** BEGIN EXCERPTED DATA **
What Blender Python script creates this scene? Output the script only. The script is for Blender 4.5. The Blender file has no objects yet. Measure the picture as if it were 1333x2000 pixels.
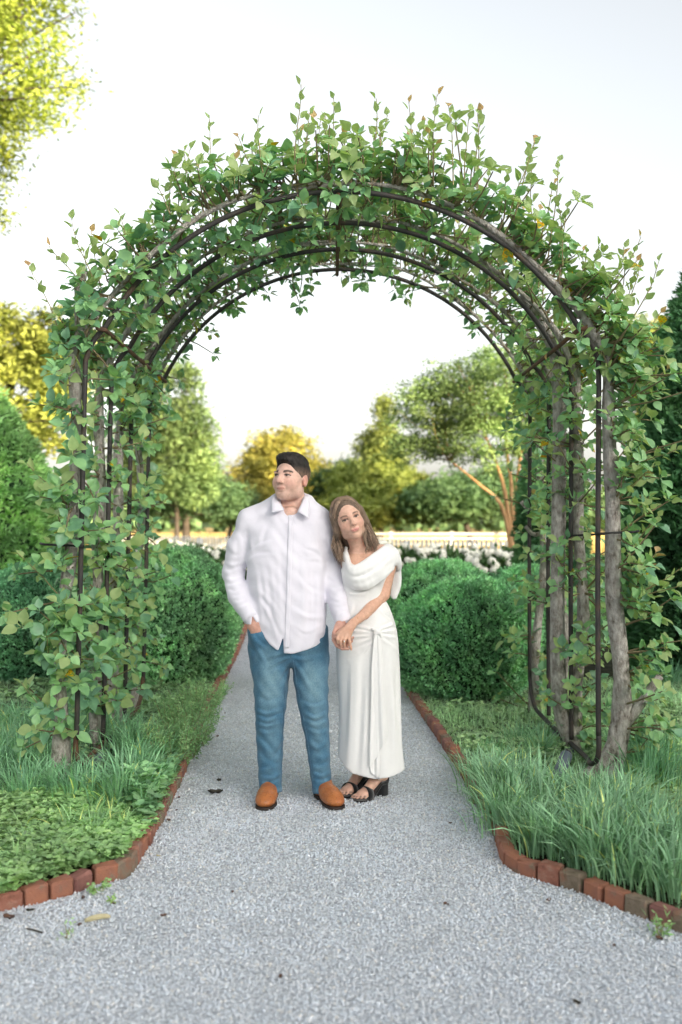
import bpy, math, random
import numpy as np
from mathutils import Vector, Matrix
R = math.radians
random.seed(7)
rng = np.random.default_rng(11)
SC = bpy.context.scene
COL = SC.collection

# ------------------------------------------------------------------ camera, sky, sun, exposure
FPX, CX, HY, CH = 1944.4, 666.5, 1020.0, 1.5          # focal length and horizon of the photograph, camera height
cam_d = bpy.data.cameras.new('camera')
cam = bpy.data.objects.new('camera', cam_d); COL.objects.link(cam)
cam.location = (0, 0, CH); cam.rotation_euler = (R(90), 0, 0)
cam_d.sensor_fit = 'VERTICAL'; cam_d.sensor_height = 36; cam_d.sensor_width = 24; cam_d.lens = 35
cam_d.shift_y = 0.010
cam_d.clip_start = 0.05; cam_d.clip_end = 3000
cam_d.dof.use_dof = True; cam_d.dof.focus_distance = 5.45; cam_d.dof.aperture_fstop = 1.7
SC.camera = cam
SUN_EL, SUN_AZ = 11.0, 36.0                            # low sun behind the camera, a little to its right
w = bpy.data.worlds.new('World'); SC.world = w; w.use_nodes = True
nt = w.node_tree; nt.nodes.clear()
sky = nt.nodes.new('ShaderNodeTexSky'); sky.sky_type = 'NISHITA'; sky.sun_disc = False
sdir = Vector((math.sin(R(SUN_AZ)) * math.cos(R(SUN_EL)), -math.cos(R(SUN_AZ)) * math.cos(R(SUN_EL)), math.sin(R(SUN_EL))))
sky.sun_elevation = R(SUN_EL); sky.sun_rotation = math.atan2(sdir.x, sdir.y)
sky.air_density = 1.0; sky.dust_density = 3.8; sky.ozone_density = 0.0
bg = nt.nodes.new('ShaderNodeBackground'); bg.inputs['Strength'].default_value = 0.15
wo = nt.nodes.new('ShaderNodeOutputWorld')
veil = nt.nodes.new('ShaderNodeHueSaturation'); veil.inputs['Saturation'].default_value = 0.26      # thin high veil: a pale, nearly colourless sky
nt.links.new(sky.outputs[0], veil.inputs['Color']); nt.links.new(veil.outputs[0], bg.inputs[0]); nt.links.new(bg.outputs[0], wo.inputs[0])
sun_d = bpy.data.lights.new('sun', 'SUN'); sun_d.energy = 5.0; sun_d.angle = R(0.5); sun_d.color = (1.0, 0.78, 0.47)
sun = bpy.data.objects.new('sun', sun_d); COL.objects.link(sun)
sun.rotation_euler = sdir.to_track_quat('Z', 'Y').to_euler()
SC.view_settings.view_transform = 'Standard'; SC.view_settings.look = 'None'
SC.view_settings.exposure = 1.54; SC.view_settings.gamma = 1.0; SC.view_settings.use_curve_mapping = False
SC.cycles.use_denoising = True
SC.cycles.max_bounces = 12; SC.cycles.diffuse_bounces = 9; SC.cycles.glossy_bounces = 2; SC.cycles.transmission_bounces = 4

# ------------------------------------------------------------------ helpers
def W(px, py, D): return np.array(((px - CX) * D / FPX, D, CH - (py - HY) * D / FPX))
def G(px, py):
    D = CH * FPX / (py - HY); return ((px - CX) * D / FPX, D)
def link(o, parent=None):
    COL.objects.link(o)
    if parent is not None: o.parent = parent
    return o
def tag(o, label=None, cat=None, group=None, kind=None):
    if label: o['label'] = label
    if cat: o['category'] = cat
    if group: o['group'] = group
    if kind: o['kind'] = kind
    return o
def thing(name, label, cat, loc=(0, 0, 0), group=None):
    o = bpy.data.objects.new(name, None); o.location = loc; o.empty_display_size = 0.1
    return tag(link(o), label, cat, group)
def mk(name, verts, faces, mats, parent=None, smooth=False, col=None, mi=None, rel=True):
    """one mesh object from world-space vertices; faces: list of (n,3)/(n,4) index arrays"""
    v = np.asarray(verts, np.float32).reshape(-1, 3)
    if parent is not None and rel:
        p = parent; off = np.zeros(3)
        while p is not None: off += np.array(p.location); p = p.parent
        v = v - off.astype(np.float32)
    if isinstance(faces, np.ndarray): faces = [faces]
    faces = [np.asarray(f, np.int32) for f in faces if len(f)]
    me = bpy.data.meshes.new(name)
    nl = sum(f.size for f in faces); nf = sum(len(f) for f in faces)
    me.vertices.add(len(v)); me.vertices.foreach_set('co', v.ravel())
    me.loops.add(nl); me.loops.foreach_set('vertex_index', np.concatenate([f.ravel() for f in faces]))
    me.polygons.add(nf)
    tot = np.concatenate([np.full(len(f), f.shape[1], np.int32) for f in faces])
    st = np.concatenate(([0], np.cumsum(tot)[:-1])).astype(np.int32)
    me.polygons.foreach_set('loop_start', st); me.polygons.foreach_set('loop_total', tot)
    if not isinstance(mats, (list, tuple)): mats = [mats]
    for m in mats: me.materials.append(m)
    if mi is not None: me.polygons.foreach_set('material_index', np.asarray(mi, np.int32))
    if smooth: me.polygons.foreach_set('use_smooth', np.ones(nf, bool))
    if col is not None:
        a = me.color_attributes.new('Col', 'FLOAT_COLOR', 'POINT')
        c = np.ones((len(v), 4), np.float32); c[:, :3] = col
        a.data.foreach_set('color', c.ravel())
    me.update(calc_edges=True)
    return link(bpy.data.objects.new(name, me), parent)
class MB:
    def __init__(s): s.v = []; s.f3 = []; s.f4 = []; s.n = 0; s.c = []; s.m3 = []; s.m4 = []
    def add(s, v, f, col=None, m=0):
        v = np.asarray(v, np.float32).reshape(-1, 3); f = np.asarray(f, np.int32)
        s.v.append(v)
        (s.f3 if f.shape[1] == 3 else s.f4).append(f + s.n); (s.m3 if f.shape[1] == 3 else s.m4).append(np.full(len(f), m, np.int32))
        s.n += len(v)
        if col is not None: s.c.append(np.broadcast_to(np.asarray(col, np.float32), (len(v), 3)))
        return s
    def build(s, name, mats, parent=None, smooth=False):
        fs = []; mi = []
        if s.f3: fs.append(np.concatenate(s.f3)); mi += s.m3
        if s.f4: fs.append(np.concatenate(s.f4)); mi += s.m4
        return mk(name, np.concatenate(s.v), fs, mats, parent, smooth, np.concatenate(s.c) if s.c else None, np.concatenate(mi))
def tube(path, rad, n=8, cap=True, noise=0.0, r=None):
    P = np.asarray(path, float); m = len(P); rad = np.broadcast_to(np.asarray(rad, float), (m,))
    T = np.gradient(P, axis=0); T /= np.linalg.norm(T, axis=1)[:, None] + 1e-12
    u = np.cross(T[0], (0.3, 0.9, 0.1) if abs(T[0][2]) > .7 else (0, 0, 1.0)); u /= np.linalg.norm(u)
    V = []; a = np.linspace(0, 2 * np.pi, n, endpoint=False)
    for i in range(m):
        u = u - T[i] * u.dot(T[i]); u /= np.linalg.norm(u); b = np.cross(T[i], u)
        rr = rad[i] * (1 + (noise * (r or rng).standard_normal(n) if noise else 0))
        V.append(P[i] + (np.cos(a) * rr)[:, None] * u + (np.sin(a) * rr)[:, None] * b)
    V = np.concatenate(V); i = np.arange(m - 1)[:, None] * n; j = np.arange(n)[None]; k = (j + 1) % n
    Q = np.stack([i + j, i + k, i + n + k, i + n + j], -1).reshape(-1, 4)
    if cap:
        V = np.concatenate([V, P[:1], P[-1:]]); c0 = m * n
        jj = np.arange(n); kk = (jj + 1) % n
        Q = np.concatenate([Q, np.stack([np.full(n, c0), kk, jj, jj], -1), np.stack([np.full(n, c0 + 1), (m - 1) * n + jj, (m - 1) * n + kk, (m - 1) * n + kk], -1)])
        q = Q[-2 * n:, :3]; return V, Q[:-2 * n], q
    return V, Q, np.zeros((0, 3), int)
def add_tube(mb, path, rad, n=8, cap=True, noise=0.0, col=None, m=0, r=None):
    V, Q, T3 = tube(path, rad, n, cap, noise, r)
    base = mb.n; mb.add(V, Q, col, m)
    if len(T3): mb.f3.append(T3.astype(np.int32) + base); mb.m3.append(np.full(len(T3), m, np.int32))
def spline(pts, n):
    P = np.asarray(pts, float); m = len(P)
    if m == 2: t = np.linspace(0, 1, n)[:, None]; return P[0] * (1 - t) + P[1] * t
    Q = np.concatenate([[2 * P[0] - P[1]], P, [2 * P[-1] - P[-2]]])
    s = np.linspace(0, m - 1 - 1e-9, n); i = s.astype(int); t = (s - i)[:, None]
    a, b, c, d = Q[i], Q[i + 1], Q[i + 2], Q[i + 3]
    return .5 * (2 * b + (c - a) * t + (2 * a - 5 * b + 4 * c - d) * t * t + (3 * b - a - 3 * c + d) * t ** 3)
def box(mb, c, h, rot=None, m=0, col=None):
    v = np.array([(x, y, z) for x in (-1, 1) for y in (-1, 1) for z in (-1, 1)], float) * h
    if rot is not None: v = v @ np.array(rot).T
    f = [(0, 1, 3, 2), (4, 6, 7, 5), (0, 4, 5, 1), (2, 3, 7, 6), (0, 2, 6, 4), (1, 5, 7, 3)]
    mb.add(v + np.asarray(c), f, col, m)
def norm(a): return a / (np.linalg.norm(a, axis=-1, keepdims=True) + 1e-12)
def wob(P, seed, freq, n=6):
    """smooth pseudo noise of points, about -1..1"""
    r = np.random.default_rng(seed); P = np.asarray(P); o = 0
    for i in range(n):
        k = norm(r.standard_normal(3)) * freq * r.uniform(.6, 1.6); o = o + np.sin(P @ k + r.uniform(0, 6.28))
    return o / (n ** .5)

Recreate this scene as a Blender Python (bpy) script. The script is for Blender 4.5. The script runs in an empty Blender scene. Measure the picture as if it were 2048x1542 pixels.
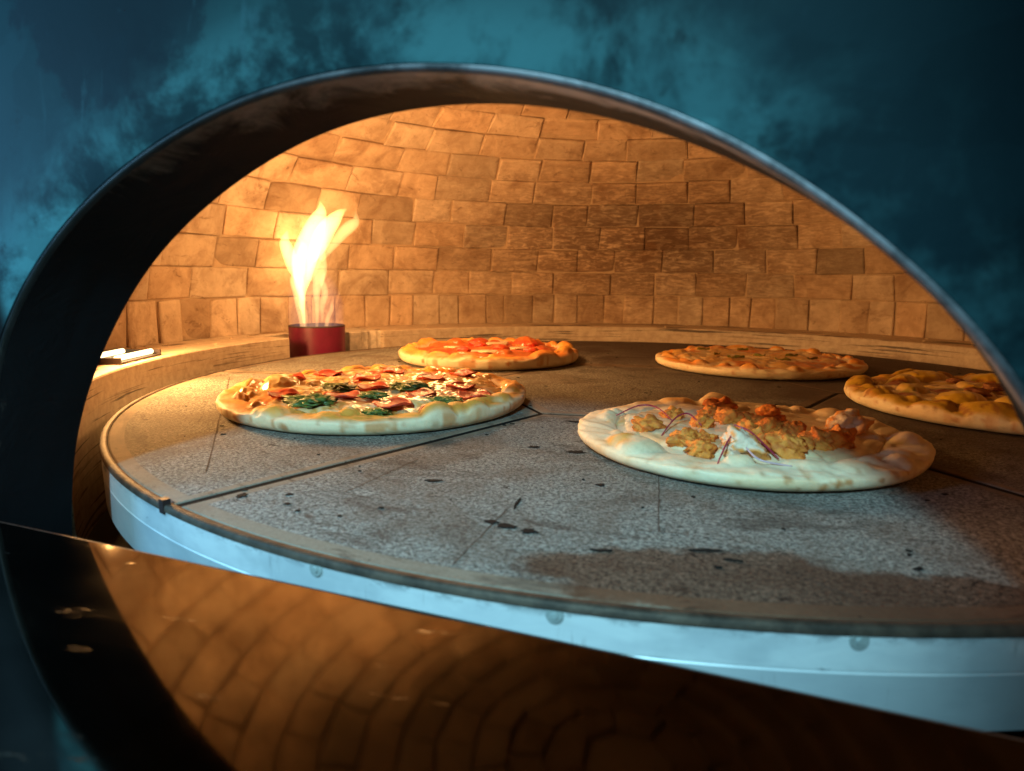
import bpy, bmesh, math, random
import numpy as np
from mathutils import Matrix, Vector
PI = math.pi
SC = bpy.context.scene
COL = SC.collection
random.seed(7)

# ------------------------------------------------------------------ camera
cam = bpy.data.cameras.new('camera')
co = bpy.data.objects.new('camera', cam)
COL.objects.link(co)
R_ = Vector((0.98033563, 0.19713096, 0.0090243)); U_ = Vector((-0.04089038, 0.1581855, 0.98656238)); F_ = Vector((-0.19305448, 0.96753126, -0.16313564))
co.matrix_world = Matrix(((R_.x, U_.x, -F_.x, 0.0), (R_.y, U_.y, -F_.y, -1.07395), (R_.z, U_.z, -F_.z, 0.17194), (0, 0, 0, 1)))
cam.sensor_width = 36; cam.lens = 22.996
cam.clip_start = 0.01; cam.clip_end = 50
cam.dof.use_dof = True; cam.dof.focus_distance = 0.85; cam.dof.aperture_fstop = 7.0
SC.camera = co

# ------------------------------------------------------------------ world, view
w = bpy.data.worlds.new('World'); SC.world = w; w.use_nodes = True
w.node_tree.nodes['Background'].inputs[0].default_value = (0.10, 0.36, 0.55, 1)
w.node_tree.nodes['Background'].inputs[1].default_value = 0.035
vs = SC.view_settings
vs.view_transform = 'Standard'; vs.look = 'None'; vs.exposure = 0; vs.gamma = 1
SC.cycles.max_bounces = 10; SC.cycles.diffuse_bounces = 6; SC.cycles.glossy_bounces = 5
SC.cycles.transparent_max_bounces = 16; SC.cycles.volume_bounces = 0
SC.cycles.sample_clamp_indirect = 4.0
SC.cycles.caustics_reflective = False; SC.cycles.caustics_refractive = False
try:
    SC.cycles.use_denoising = True
except Exception: pass

# front plane frame: U along the mouth, N out of the oven towards the camera
N = Vector((-.168, -.986, 0)).normalized(); U = Vector((-N.y, N.x, 0))
def fp(u, d, z): return U*u + N*d + Vector((0, 0, z))

def lamp(name, kind, loc, energy, color, target=None, size=.1, **kw):
    l = bpy.data.lights.new(name, kind); l.energy = energy; l.color = color
    if kind == 'AREA':
        l.shape = 'RECTANGLE'; l.size = size; l.size_y = kw.get('sy', size)
    else: l.shadow_soft_size = size
    if kind == 'SPOT': l.spot_size = kw.get('cone', 1); l.spot_blend = kw.get('blend', .2)
    o = bpy.data.objects.new(name, l); COL.objects.link(o); o.location = loc
    if target is not None:
        o.rotation_euler = (Vector(target)-Vector(loc)).to_track_quat('-Z', 'Y').to_euler()
    return o
WARM = (1, .48, .16)
# flame light, added warm fill over oven lamp, cool room key, added wall fill
lamp('flame_light', 'POINT', (-.42, .16, .32), 7.6, WARM, size=.06)
lamp('oven_lamp_fill', 'AREA', (-.80, -.23, .155), 8, (1, .50, .16), target=(.35, .30, .18), size=.12)
lamp('room_key', 'SPOT', fp(.05, 1.6, .70), 82, (.40, .84, 1), target=fp(-.13, .55, .0), size=.055, cone=math.radians(46), blend=.5)
lamp('left_wall_fill', 'AREA', fp(-.50, .93, .27), 2.2, (.24, .62, 1), target=fp(-.36, .761, .22), size=.12)

# ------------------------------------------------------------------ helpers
def thing(name, label, cat, loc=(0, 0, 0), group=None):
    o = bpy.data.objects.new(name, None); COL.objects.link(o); o.location = loc
    o.empty_display_size = .05
    o['label'] = label; o['category'] = cat
    if group: o['group'] = group
    return o
def mesh(name, V, Fc, mats, parent=None, smooth=False, mi=None, col=None):
    me = bpy.data.meshes.new(name)
    me.from_pydata([tuple(v) for v in V], [], [tuple(f) for f in Fc])
    for m in (mats if isinstance(mats, (list, tuple)) else [mats]): me.materials.append(m)
    if mi is not None: me.polygons.foreach_set('material_index', mi)
    if smooth: me.polygons.foreach_set('use_smooth', [True]*len(me.polygons))
    if col is not None:
        a = me.color_attributes.new('Col', 'FLOAT_COLOR', 'POINT')
        c = np.ones((len(V), 4)); c[:, :3] = col
        a.data.foreach_set('color', c.ravel())
    me.update()
    o = bpy.data.objects.new(name, me); COL.objects.link(o)
    if parent: o.parent = parent
    return o
def part(name, V, Fc, mats, parent, world=True, **k):
    o = mesh(name, V, Fc, mats, parent, **k)
    if world: o.location = -Vector(parent.location)
    return o
class MB:
    def __init__(s): s.V = []; s.F = []; s.M = []; s.C = []
    def add(s, V, F, m=0, c=None):
        n = len(s.V); s.V += [tuple(v) for v in V]; s.F += [tuple(i+n for i in f) for f in F]; s.M += [m]*len(F)
        if c is not None: s.C += [c]*len(V)
    def grid(s, rows, closed=False, m=0):
        n = len(rows[0]); V = [v for r in rows for v in r]; F = []
        for i in range(len(rows)-1):
            for j in range(n if closed else n-1):
                k = (j+1) % n
                F.append((i*n+j, i*n+k, (i+1)*n+k, (i+1)*n+j))
        s.add(V, F, m)
    def box(s, c, sx, sy, sz, rz=0, m=0):
        ca, sa = math.cos(rz), math.sin(rz); V = []
        for z in (-sz/2, sz/2):
            for x, y in ((-sx/2, -sy/2), (sx/2, -sy/2), (sx/2, sy/2), (-sx/2, sy/2)):
                V.append((c[0]+x*ca-y*sa, c[1]+x*sa+y*ca, c[2]+z))
        s.add(V, [(3, 2, 1, 0), (4, 5, 6, 7), (0, 1, 5, 4), (1, 2, 6, 5), (2, 3, 7, 6), (3, 0, 4, 7)], m)
    def tube(s, pts, rad, seg=10, m=0, cap=True):
        rows = []; pts = [Vector(p) for p in pts]
        for i, p in enumerate(pts):
            t = (pts[min(i+1, len(pts)-1)]-pts[max(i-1, 0)]).normalized()
            a = t.cross(Vector((0, 0, 1)));
            if a.length < .05: a = t.cross(Vector((0, 1, 0)))
            a.normalize(); b = t.cross(a)
            r = rad[i] if isinstance(rad, (list, tuple)) else rad
            rows.append([p+(a*math.cos(2*PI*k/seg)+b*math.sin(2*PI*k/seg))*r for k in range(seg)])
        n0 = len(s.V); s.grid(rows, True, m)
        if cap:
            s.F.append(tuple(n0+k for k in range(seg))[::-1]); s.M.append(m)
            e = n0+(len(rows)-1)*seg; s.F.append(tuple(e+k for k in range(seg))); s.M.append(m)
    def build(s, name, mats, parent, world=True, smooth=False, **k):
        return part(name, s.V, s.F, mats, parent, world, smooth=smooth, mi=s.M, col=(np.array(s.C) if s.C else None), **k)

# numpy value noise
def vn(x, y, seed=0):
    x = np.asarray(x, float); y = np.asarray(y, float)
    xi = np.floor(x).astype(np.int64); yi = np.floor(y).astype(np.int64); fx = x-xi; fy = y-yi
    fx = fx*fx*(3-2*fx); fy = fy*fy*(3-2*fy)
    def h(a, b):
        n = (a*374761393+b*668265263+seed*1442695041) & 0xffffffff
        n = ((n ^ (n >> 13))*1274126177) & 0xffffffff
        return ((n ^ (n >> 16)) & 0xffff)/65535.
    return (h(xi, yi)*(1-fx)+h(xi+1, yi)*fx)*(1-fy)+(h(xi, yi+1)*(1-fx)+h(xi+1, yi+1)*fx)*fy
def fbm(x, y, seed=0, o=4):
    s = 0; a = .5; t = 0
    for i in range(o): s = s+a*vn(x*2**i, y*2**i, seed+i*17); t += a; a *= .5
    return s/t
def sst(a, b, x):
    t = np.clip((x-a)/(b-a), 0, 1); return t*t*(3-2*t)

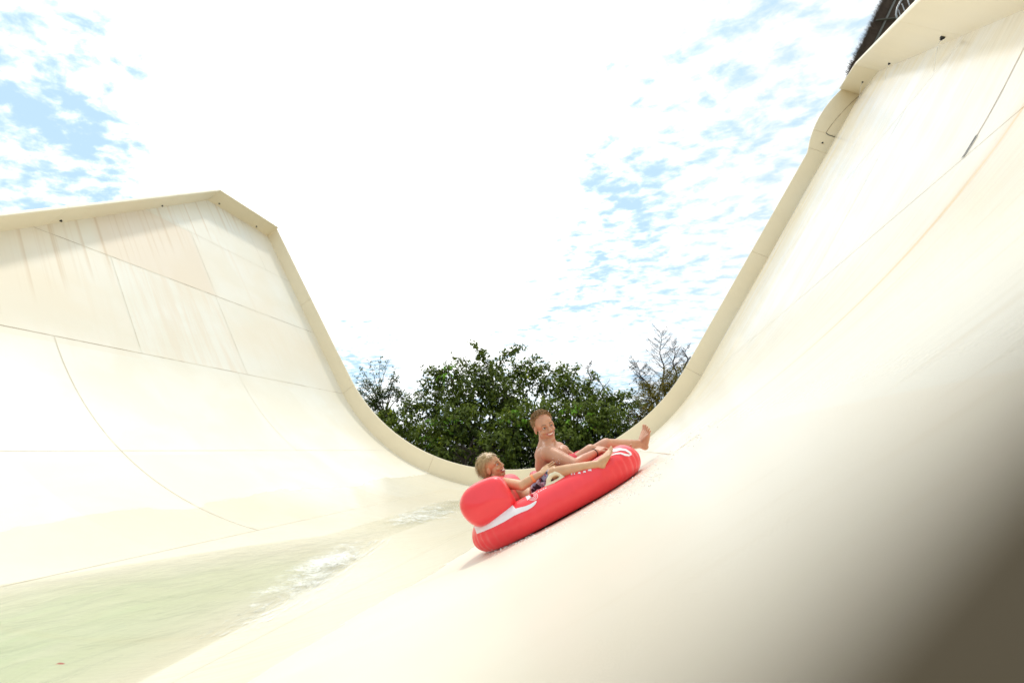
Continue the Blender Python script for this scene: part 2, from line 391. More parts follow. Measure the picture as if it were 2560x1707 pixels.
# low near edge the camera looks over: a thin board, its shade painted dark brown
def near_rim():
    xs = [-10.0+9.4*k/30 for k in range(31)]+[-.5+.05*k for k in range(0, 11)]+[.06+.01*k for k in range(9)]+[.2+.06*k for k in range(24)]
    v = []; 
    for x in xs:
        s = s_of_x(x); X, z, nx, nz = prof(s); n = Vector((nx, 0, nz)); y = near_y(x)
        # its top passes just under the lens
        q = Vector((x, y, z)); hgt = NEAR_H+.0025
        back = Vector((0.40, -.75, -.75)).normalized()
        v += [q-n*.1, q+n*(hgt-.0006), q+n*hgt+back*.0006, q+n*hgt+back*.03, q+n*(hgt-.004)+back*.034, q-n*.1+back*.034]
    k = 6; n_ = len(xs)
    f = [(i*k+j, (i+1)*k+j, (i+1)*k+(j+1) % k, i*k+(j+1) % k) for i in range(n_-1) for j in range(k)]
    f += [tuple(range(k)), tuple((n_-1)*k+j for j in range(k))[::-1]]
    o = from_py('near_rim', v, f, M_rimshade, slide, False); o['label'] = 'low near edge of the slide with its shade painted in, very close and blurred'
near_rim()

# supports under the slide so it does not float
mb = MB()
M_conc = simple('concrete', (.35, .34, .31), .9, .15, 3)
for y in (4, 12, 19):
    for x in (-16, -11, -5, 1, 7):
        s = s_of_x(x)
        if ylo(s) < y-.5:
            z = prof(s)[1]-.15-.2*abs(math.tan(min(TH, abs(s)/RAD))); mb = MB(); mb.tube([(x, y, -4.0), (x, y, z)], .16, 10); mb.build('support_post', M_steel, slide)

# spray nozzles found on the rim's inner face
def bvh_of(objs):
    v = []; f = []
    for o in objs:
        b = len(v); v += [o.matrix_world @ q.co for q in o.data.vertices] if False else [q.co.copy() for q in o.data.vertices]
        f += [tuple(i+b for i in p.vertices) for p in o.data.polygons]
    return BVHTree.FromPolygons(v, f)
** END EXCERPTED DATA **
REQUIRED TASK: Using the entries above, transcribe every line from the line containing "Recreate this scene" through the line containing "def fp(u, d, z): return". Do not copy pictures.

OUTPUT FOR THIS TASK:
Recreate this scene as a Blender Python (bpy) script. The script is for Blender 4.5. The script runs in an empty Blender scene. Measure the picture as if it were 2048x1542 pixels.
import bpy, bmesh, math, random
import numpy as np
from mathutils import Matrix, Vector
PI = math.pi
SC = bpy.context.scene
COL = SC.collection
random.seed(7)

# ------------------------------------------------------------------ camera
cam = bpy.data.cameras.new('camera')
co = bpy.data.objects.new('camera', cam)
COL.objects.link(co)
R_ = Vector((0.98033563, 0.19713096, 0.0090243)); U_ = Vector((-0.04089038, 0.1581855, 0.98656238)); F_ = Vector((-0.19305448, 0.96753126, -0.16313564))
co.matrix_world = Matrix(((R_.x, U_.x, -F_.x, 0.0), (R_.y, U_.y, -F_.y, -1.07395), (R_.z, U_.z, -F_.z, 0.17194), (0, 0, 0, 1)))
cam.sensor_width = 36; cam.lens = 22.996
cam.clip_start = 0.01; cam.clip_end = 50
cam.dof.use_dof = True; cam.dof.focus_distance = 0.85; cam.dof.aperture_fstop = 7.0
SC.camera = co

# ------------------------------------------------------------------ world, view
w = bpy.data.worlds.new('World'); SC.world = w; w.use_nodes = True
w.node_tree.nodes['Background'].inputs[0].default_value = (0.10, 0.36, 0.55, 1)
w.node_tree.nodes['Background'].inputs[1].default_value = 0.035
vs = SC.view_settings
vs.view_transform = 'Standard'; vs.look = 'None'; vs.exposure = 0; vs.gamma = 1
SC.cycles.max_bounces = 10; SC.cycles.diffuse_bounces = 6; SC.cycles.glossy_bounces = 5
SC.cycles.transparent_max_bounces = 16; SC.cycles.volume_bounces = 0
SC.cycles.sample_clamp_indirect = 4.0
SC.cycles.caustics_reflective = False; SC.cycles.caustics_refractive = False
try:
    SC.cycles.use_denoising = True
except Exception: pass

# front plane frame: U along the mouth, N out of the oven towards the camera
N = Vector((-.168, -.986, 0)).normalized(); U = Vector((-N.y, N.x, 0))
def fp(u, d, z): return U*u + N*d + Vector((0, 0, z))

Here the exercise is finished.